U.S. Troops In Kuwait Attacked Again
U.S. forces came under fire from two civilian vehicles near a training area in northern Kuwait on Monday, officials said. No one was hurt.
It was the third case of gunfire involving American forces in Kuwait in less than a week. On Tuesday, two Kuwaitis ambushed Marines during training exercises, killing one and wounding a second. Marines killed the two attackers.
"At approximately 7:50 a.m. local time, shots were fired from two unidentified civilian sports utility vehicles at U.S. military units near northern Kuwait," Central Command spokesman Lt. Cmdr. Nick Balice in Tampa told CBS Radio News. "No U.S. military personnel returned fire and [there were] no reports of injuries."
The U.S. troops "were in a training area in Kuwait," he added.
The U.S. military and the Kuwaiti Defense and Interior ministries were investigating, a U.S. embassy statement said.
Within a few hours, Kuwaiti officials began privately suggesting the targets may have been pigeons, not American forces. Bird hunters start heading out this time of year as temperatures drop below 100 degrees.
Kuwaiti Defense Minister Sheik Jaber Mubarak Al Sabah said it was too early to say if Monday's shooting was a terror attack.
But he said Kuwaitis and Americans are re-examining security measures near training areas because such incidents "affect not only the friendly military forces, but also Kuwait as a state." He did not say what new measures were being considered.
The U.S. military official, however, said the troops involved had "no doubt" the shots were meant for them. He spoke on condition of anonymity.
On Oct. 8, two Kuwaitis who had trained with Muslim militants in Afghanistan ambushed Marines during U.S. military training in Kuwait, killing one Marine and wounding another. Marines killed the two attackers.
Kuwait said 15 men have confessed to helping plan the Oct. 8 shooting, which it called a terrorist act. Of them, Islamic Affairs and Justice Minister Ahmed Baqer said "five or 10" are affiliated with Osama bin Laden's al Qaeda network. The rest were involved in selling weapons, he said, but had no al Qaeda connections.
He said the men in custody considered one of the slain attackers, 21-year-old Anas al-Kandari, as their leader and that he alone had pledged allegiance to bin Laden. The other assailant was al-Kandari's cousin, Jassem al-Hajiri, 26.
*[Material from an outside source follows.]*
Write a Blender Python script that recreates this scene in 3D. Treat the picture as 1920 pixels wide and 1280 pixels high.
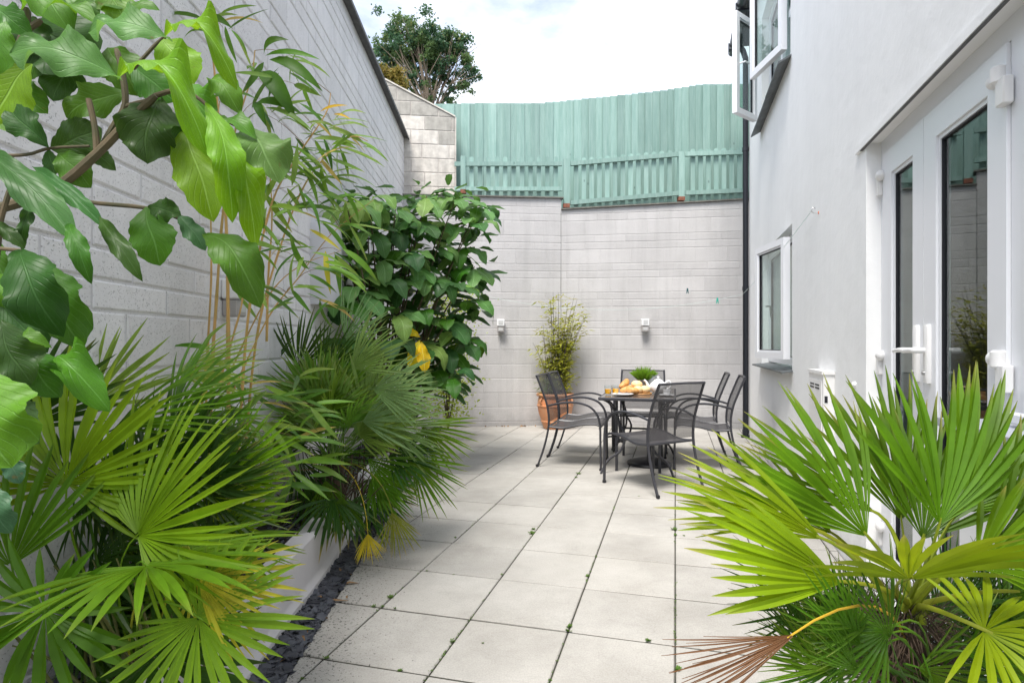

A day after that shooting, U.S. army soldiers fired a shot at a vehicle overtaking their Humvee utility vehicle when, according to U.S. officials, an occupant pointed a gun at their vehicle. Officials later said occupants of the civilian vehicle claimed only to have been holding a cell phone. No one was hurt.
A statement attributed to bin Laden that appeared on an Islamic Web site Monday praised the Oct. 8 shooting in Kuwait and an Oct. 6 fire and explosion aboard a French tanker off Yemen that investigators believe may have been a terror attack.
"We congratulate our Islamic community on the bold heroic holy war that was executed by its sons of the faithful holy warriors in Yemen against a crusader oil tanker and in Kuwait against the invading and occupying American troops," the Arabic statement said. "By exploding the oil tanker in Yemen, the holy warriors hit the umbilical cord and life line of the crusader community, reminding the enemy of the heavy cost of blood and the gravity of losses they will pay as a price for their continued aggression on our community and looting of our wealth."
Such statements have appeared periodically on web sites that cloak the identity of those who run them and cater to anti-Western Muslims. Authenticating such statements is difficult.
U.S. forces have been training in Kuwait since the end of the 1991 Gulf War.
Many Kuwaitis consider the United States the friend that liberated their country from Iraqi occupation in the 1991 Gulf War. But some Kuwaiti Muslim fundamentalists see the U.S. presence here as a source of corrupting influence.
Neighboring Saudi Arabia, meanwhile, expressed concerned that al Qaeda members may be in Kuwait, Saudi Interior Minister Prince Nayef said.
"The presence of al Qaeda members in Kuwait harms us and we had hoped that those people would put their country's interest before anything else," Prince Nayef told reporters late Sunday.